While the plan has a long way to go before becoming law, as tax increases require two-thirds votes from both houses of the Legislature, Democrats who control the majority seats in both chambers are supporting the new proposal. The tax increase is being sold as a partial reversal of the federal tax cuts signed into law by former Republican President Donald Trump, which nearly every Democrat in California opposed, including Gov. Newsom.
Despite the Democrats’ support, Democratic Gov. Gavin Newsom is opposing the proposal, preferring not to raise taxes in the past, as he has been building his national profile in recent years in advance of a possible run for president beyond 2024. Newsom has previously campaigned against a ballot initiative that would have increased tax rates on the wealthy to fund environmental programs. During a press conference, Newsom’s spokesman Anthony York said that the governor could not support the proposal, stating, “It would be irresponsible to jeopardize the progress we’ve all made together over the last decade to protect the most vulnerable while putting our state on sound fiscal footing.”

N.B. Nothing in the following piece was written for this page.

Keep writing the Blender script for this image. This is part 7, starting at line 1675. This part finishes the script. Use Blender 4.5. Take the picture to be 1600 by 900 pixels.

The California Chamber of Commerce has also opposed the proposal, stating that a tax increase would “send the wrong signals to job creators and investors in the state’s economy,” while John Kabateck, California state director for the National Federation of Independent Business, believes that the proposal “looks appealing at first glance” but advises caution in endorsing it. The proposal will face much debate and opposition before becoming law, but it holds the potential to promote equitable tax reform in California.